3. The sun traverses the sky from east to west. The tubular design of evacuated tube collectors means that, so long as they are within 40 degrees of due south, they are always facing the sun and automatically absorbing maximum solar energy. Flat plate collectors absorb maximum solar energy only at solar noon. This factor is known as ‘incidence angle modification’ and should be adjusted for in estimating solar energy systems. Unfortunately Retscreen, a popular renewable energy estimating program, does not consider incident angle modification in its estimates.
4. Mathematical modeling considering panel area, tilt and orientation, along with collector efficiency parameters (optical energy conversion, heat-loss coefficient and incident angle adjustment) shows that evacuated tubes are more efficient in northern conditions. The models also show the benefits of high tilt angles, for example 65 degrees, compared to roof mount, for example 22.6 degrees on a 5:12 pitch roof. Under conditions in Calgary, Alberta a flat plate collector is expected to be about 55% efficient at converting solar energy to thermal energy and evacuated tubes about 75%.
5. During collector field trials conducted in Okotoks, Alberta a flat panel collector and an evacuated tube collector were mounted side by side, tilted at 45 degrees, and facing due south. The chart below shows that a 20-tube evacuated tube collector absorbed 150,000 BTU’s or 36% more energy than a 4’x8’ flat plate in January 2009.
The test was repeated in July 2009 with another flat plate collector and a 30-tube evacuated tube collector. The larger 30-tube collector absorbed 1.5 million BTU’s which was 2.5 times as much energy as the flat plate at 600,000 BTU’s.
6. A Comparison of the modeling results to the actual field test results shows that the model over-estimated flat plate performance but is very close to evacuated tube performance.

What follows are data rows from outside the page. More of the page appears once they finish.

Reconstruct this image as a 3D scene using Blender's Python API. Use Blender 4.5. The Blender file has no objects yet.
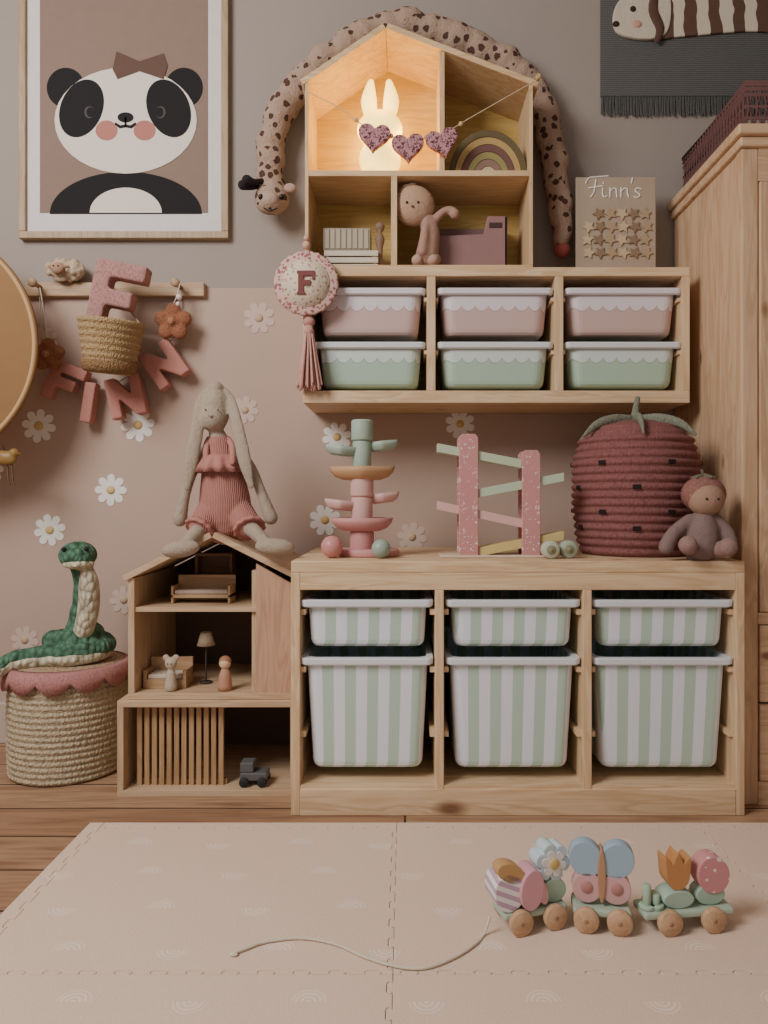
import bpy, math, random
from mathutils import Vector, Matrix
random.seed(3)
F=740.;CX=405.;CY=500.;CH=.65
def PX(x,d): return (x-CX)*d/F
def PZ(y,d): return CH-(y-CY)*d/F
def P(x,y,d): return Vector((PX(x,d),d,PZ(y,d)))
def G(x,y,z=0.012):
    d=F*(CH-z)/(y-CY); return Vector((PX(x,d),d,z))
pi=math.pi
# ---------------------------------------------------------------- materials
def lin(c):
    return tuple(((v/255.)/12.92 if v/255.<=.04045 else ((v/255.+.055)/1.055)**2.4) for v in c)+(1,)
def newmat(name,rough=.7):
    m=bpy.data.materials.new(name); m.use_nodes=True
    nt=m.node_tree; b=nt.nodes['Principled BSDF']; b.inputs['Roughness'].default_value=rough
    b.inputs['Specular IOR Level'].default_value=.3
    return m,nt,b
def mth(nt,op,a,b=None):
    n=nt.nodes.new('ShaderNodeMath'); n.operation=op
    for i,v in enumerate((a,b)):
        if v is None: continue
        if isinstance(v,(int,float)): n.inputs[i].default_value=v
        else: nt.links.new(v,n.inputs[i])
    return n.outputs[0]
def mix(nt,f,a,b,blend='MIX'):
    n=nt.nodes.new('ShaderNodeMix'); n.data_type='RGBA'; n.blend_type=blend
    for i,v in ((0,f),(6,a),(7,b)):
        if isinstance(v,(int,float)): n.inputs[i].default_value=v
        elif isinstance(v,tuple): n.inputs[i].default_value=v
        else: nt.links.new(v,n.inputs[i])
    return n.outputs[2]
def coord(nt,scale=(1,1,1),world=False,rot=(0,0,0)):
    if world: s=nt.nodes.new('ShaderNodeNewGeometry').outputs['Position']
    else: s=nt.nodes.new('ShaderNodeTexCoord').outputs['Object']
    mp=nt.nodes.new('ShaderNodeMapping'); mp.inputs['Scale'].default_value=scale; mp.inputs['Rotation'].default_value=rot
    nt.links.new(s,mp.inputs[0]); return mp.outputs[0]
def noise(nt,vec,scale,detail=3,dist=0):
    n=nt.nodes.new('ShaderNodeTexNoise'); n.inputs['Scale'].default_value=scale; n.inputs['Detail'].default_value=detail
    n.inputs['Distortion'].default_value=dist; nt.links.new(vec,n.inputs['Vector']); return n.outputs[0]
def ramp(nt,fac,stops):
    r=nt.nodes.new('ShaderNodeValToRGB'); nt.links.new(fac,r.inputs[0]); e=r.color_ramp.elements
    while len(e)<len(stops): e.new(.5)
    for i,(p,c) in enumerate(stops): e[i].position=p; e[i].color=c
    return r.outputs[0]
def bumpn(nt,b,h,strength=.4,dist=.002):
    n=nt.nodes.new('ShaderNodeBump'); n.inputs['Strength'].default_value=strength; n.inputs['Distance'].default_value=dist
    nt.links.new(h,n.inputs['Height']); nt.links.new(n.outputs[0],b.inputs['Normal'])
def sc(c,k): return tuple(min(1,v*k) for v in c[:3])+(1,)
cache={}
def paint(rgb,rough=.6,var=.06,bump=0,bs=300):
    key=('p',rgb,rough,var,bump,bs)
    if key in cache: return cache[key]
    m,nt,b=newmat('paint_%d_%d_%d'%rgb,rough); c=lin(rgb)
    f=noise(nt,coord(nt),30)
    nt.links.new(mix(nt,f,sc(c,1-var),sc(c,1+var)),b.inputs['Base Color'])
    if bump: bumpn(nt,b,noise(nt,coord(nt),bs,2),bump,.002)
    cache[key]=m; return m
def fabric(rgb,var=.15,s=400,bump=.6): 
    key=('fb',rgb,var,s,bump)
    if key in cache: return cache[key]
    m,nt,b=newmat('fabric_%d_%d_%d'%rgb,.95); c=lin(rgb)
    f=noise(nt,coord(nt),s,2); f2=noise(nt,coord(nt),28,2)
    cc=mix(nt,f,sc(c,1-var*1.6),sc(c,1+var*1.2))
    nt.links.new(mix(nt,mth(nt,'MULTIPLY',f2,.35),cc,sc(c,.75)),b.inputs['Base Color'])
    h=mth(nt,'ADD',f,mth(nt,'MULTIPLY',noise(nt,coord(nt),60,3),1.5))
    bumpn(nt,b,h,bump,.003)
    cache[key]=m; return m
def knit(rgb,rgb2=None,s=150,bs=.8,bd=.004):
    key=('k',rgb,rgb2,s)
    if key in cache: return cache[key]
    m,nt,b=newmat('knit_%d_%d_%d'%rgb,.95); c=lin(rgb)
    v=nt.nodes.new('ShaderNodeTexVoronoi'); v.inputs['Scale'].default_value=s
    nt.links.new(coord(nt,(1,1,.6)),v.inputs['Vector'])
    nt.links.new(mix(nt,v.outputs['Distance'],sc(c,1.15),sc(c,.6) if rgb2 is None else lin(rgb2)),b.inputs['Base Color'])
    bumpn(nt,b,mth(nt,'SUBTRACT',1,v.outputs['Distance']),bs,bd)
    cache[key]=m; return m
def ribknit(rgb,s=260):
    key=('rk',rgb,s)
    if key in cache: return cache[key]
    m,nt,b=newmat('rib_knit',.95); c=lin(rgb)
    w=nt.nodes.new('ShaderNodeTexWave'); w.bands_direction='X'; w.inputs['Scale'].default_value=s/3.2; w.inputs['Distortion'].default_value=2.2
    nt.links.new(coord(nt),w.inputs['Vector'])
    nt.links.new(mix(nt,w.outputs['Fac'],sc(c,.8),sc(c,1.08)),b.inputs['Base Color'])
    bumpn(nt,b,mth(nt,'ADD',w.outputs['Fac'],mth(nt,'MULTIPLY',noise(nt,coord(nt),50,3),2)),.6,.003)
    cache[key]=m; return m
WC1,WC2=(226,198,162),(208,174,134)
def wood(axis,c1=WC1,c2=WC2,knots=.05,rough=.5,dark=1):
    key=('w',axis,c1,c2,knots)
    if key in cache: return cache[key]
    m,nt,b=newmat('pine_wood_'+axis,rough)
    s={'x':(1,10,10),'y':(10,1,10),'z':(10,10,1)}[axis]
    v=coord(nt,s,True)
    g=noise(nt,v,2.2,4,.7); fine=noise(nt,coord(nt,tuple(q*(4 if q>1 else 1) for q in s),True),6,4)
    col=ramp(nt,g,[(.3,lin(c2)),(.45,lin(c1)),(.52,sc(lin(c2),.98)),(.56,lin(c1)),(.64,lin(c2)),(.7,lin(c1))])
    col=mix(nt,mth(nt,'MULTIPLY',ramp(nt,fine,[(.42,(0,0,0,1)),(.7,(1,1,1,1))]),.24),col,sc(lin(c2),.74))
    if knots:
        vo=nt.nodes.new('ShaderNodeTexVoronoi'); vo.inputs['Scale'].default_value=1
        ks={'x':(5,11,11),'y':(11,5,11),'z':(11,11,5)}[axis]
        nt.links.new(coord(nt,ks,True),vo.inputs['Vector'])
        k=ramp(nt,vo.outputs['Distance'],[(knots,(1,1,1,1)),(knots*2.2,(0,0,0,1))])
        col=mix(nt,mth(nt,'MULTIPLY',k,.85),col,lin((110,68,46)))
    nt.links.new(col,b.inputs['Base Color']); bumpn(nt,b,fine,.12,.001)
    cache[key]=m; return m
def wicker(rgb,freq=260,rgb2=None):
    key=('wk',rgb,freq)
    if key in cache: return cache[key]
    m,nt,b=newmat('wicker_%d_%d_%d'%rgb,.85)
    v=nt.nodes.new('ShaderNodeTexVoronoi'); v.inputs['Scale'].default_value=freq
    nt.links.new(coord(nt,(1,1,.6)),v.inputs['Vector'])
    n=noise(nt,coord(nt),60)
    col=mix(nt,v.outputs['Distance'],sc(lin(rgb),1.15),sc(lin(rgb),.5))
    col=mix(nt,mth(nt,'MULTIPLY',n,.5),col,sc(lin(rgb),.7))
    nt.links.new(col,b.inputs['Base Color']); bumpn(nt,b,mth(nt,'SUBTRACT',1,v.outputs['Distance']),.9,.004)
    cache[key]=m; return m
def spots(base,spot,scale,th,name,warp=.02,bump=.6):
    m,nt,b=newmat(name,.95)
    vo=nt.nodes.new('ShaderNodeTexVoronoi'); vo.inputs['Scale'].default_value=scale; vo.inputs['Randomness'].default_value=.75
    cv=coord(nt)
    nz=nt.nodes.new('ShaderNodeTexNoise'); nz.inputs['Scale'].default_value=scale*2; nt.links.new(cv,nz.inputs['Vector'])
    mx=nt.nodes.new('ShaderNodeMix'); mx.data_type='VECTOR'; mx.inputs[0].default_value=warp
    nt.links.new(cv,mx.inputs[4]); nt.links.new(nz.outputs[1],mx.inputs[5])
    nt.links.new(mx.outputs[1],vo.inputs['Vector'])
    k=mth(nt,'LESS_THAN',vo.outputs['Distance'],th)
    nt.links.new(mix(nt,k,lin(base),lin(spot)),b.inputs['Base Color'])
    if bump: bumpn(nt,b,mth(nt,'ADD',noise(nt,cv,300),mth(nt,'MULTIPLY',noise(nt,cv,45,3),2)),bump,.004)
    return m
def stripes():
    m,nt,b=newmat('striped_plastic',.4)
    s=nt.nodes.new('ShaderNodeSeparateXYZ'); nt.links.new(nt.nodes.new('ShaderNodeTexCoord').outputs['Object'],s.inputs[0])
    zf=mth(nt,'ADD',mth(nt,'MULTIPLY',s.outputs[2],-.22),1.05)
    t=mth(nt,'MULTIPLY',mth(nt,'MULTIPLY',mth(nt,'ADD',s.outputs[0],s.outputs[1]),zf),2*pi/.047)
    k=mth(nt,'GREATER_THAN',mth(nt,'SINE',t),0)
    nt.links.new(mix(nt,k,lin((226,231,240)),lin((182,204,190))),b.inputs['Base Color']); return m
def scallop(top,bot,h0,wl,amp,name):
    m,nt,b=newmat(name,.4)
    s=nt.nodes.new('ShaderNodeSeparateXYZ'); nt.links.new(nt.nodes.new('ShaderNodeTexCoord').outputs['Object'],s.inputs[0])
    a=mth(nt,'ABSOLUTE',mth(nt,'SINE',mth(nt,'MULTIPLY',mth(nt,'ADD',s.outputs[0],s.outputs[1]),pi/wl)))
    a=mth(nt,'POWER',a,.6)
    th=mth(nt,'SUBTRACT',h0,mth(nt,'MULTIPLY',a,amp))
    k=mth(nt,'GREATER_THAN',s.outputs[2],th)
    edge=mth(nt,'LESS_THAN',mth(nt,'ABSOLUTE',mth(nt,'SUBTRACT',s.outputs[2],th)),.0014)
    c=mix(nt,mth(nt,'MULTIPLY',edge,.5),mix(nt,k,lin(bot),lin(top)),sc(lin(bot),.45))
    nt.links.new(c,b.inputs['Base Color']); return m
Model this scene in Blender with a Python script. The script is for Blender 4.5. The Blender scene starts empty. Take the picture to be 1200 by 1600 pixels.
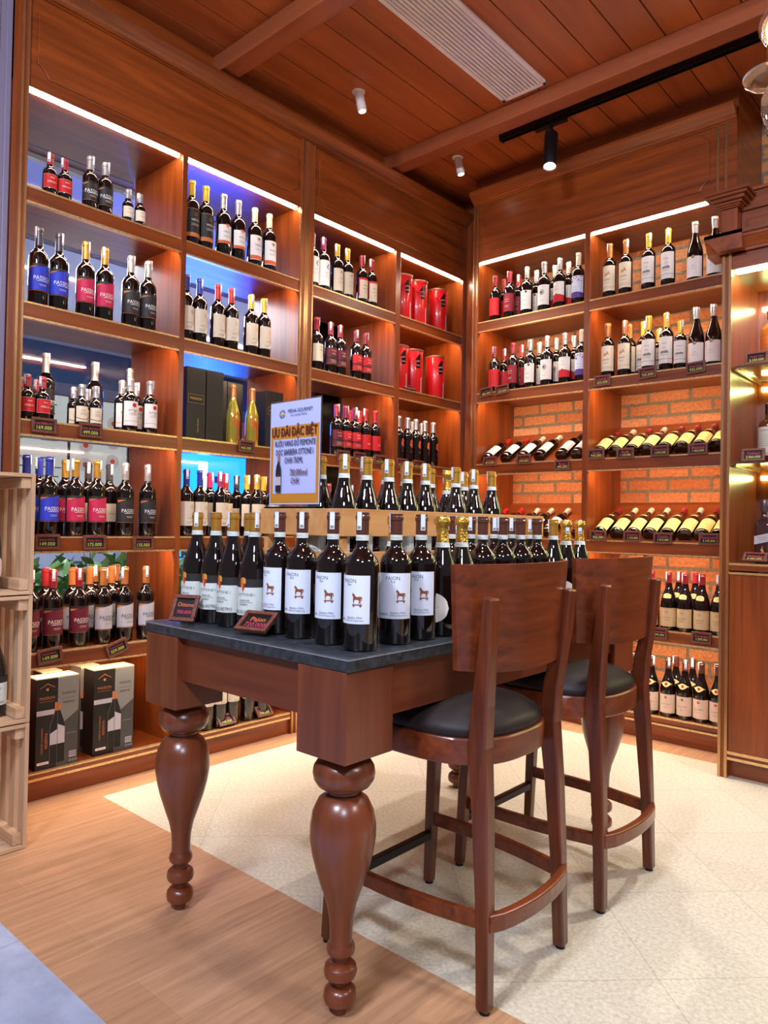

7. Evacuated tubes weather the elements better than flat plates. Flat plate collectors can get covered in snow whereas snow that will sit on a flat plate falls right off a tube. Flat plates are also more susceptible to damage from hail. Evacuated tubes are rated to withstand a 1” diameter hail stone at 80 km/h. Hail larger than that will also break skylights and flat panel collectors. The hail risk is minimized because the cylindrical shape and tilt of the tubes deflects a majority of the hailstone's force. A Flat Plate collector lying flat on the roof provides a much larger target for a direct hit and very little opportunity for deflection to mitigate the impact. There are thousands of evacuated tubes in Alberta and no substantiated claims of hail damage.
For the above reasons, we at Simple Solar have concluded that evacuated tubes are better for cold climates. The evacuated tube design permits high-tilt roof mounting without a significant wind load and the tubular heat pipes extend the solar energy collection period. Mathematical modeling that considers incidence angle as well as solar energy conversion and heat loss coefficient indicate evacuated tubes are 20% more efficient than flat plates. Side by side tests in winter and in summer demonstrate that evacuated tube collectors perform much better than flat plates. A 20-tube collector surpassed a flat panel by 36% in January. A 30-tube collector surpassed the flat plate collector by 2.5 times in the summer. Comparing the field test to the modeling, the evacuated tubes performed as expected but the flat plates fell about 40% short of the modeling expectation.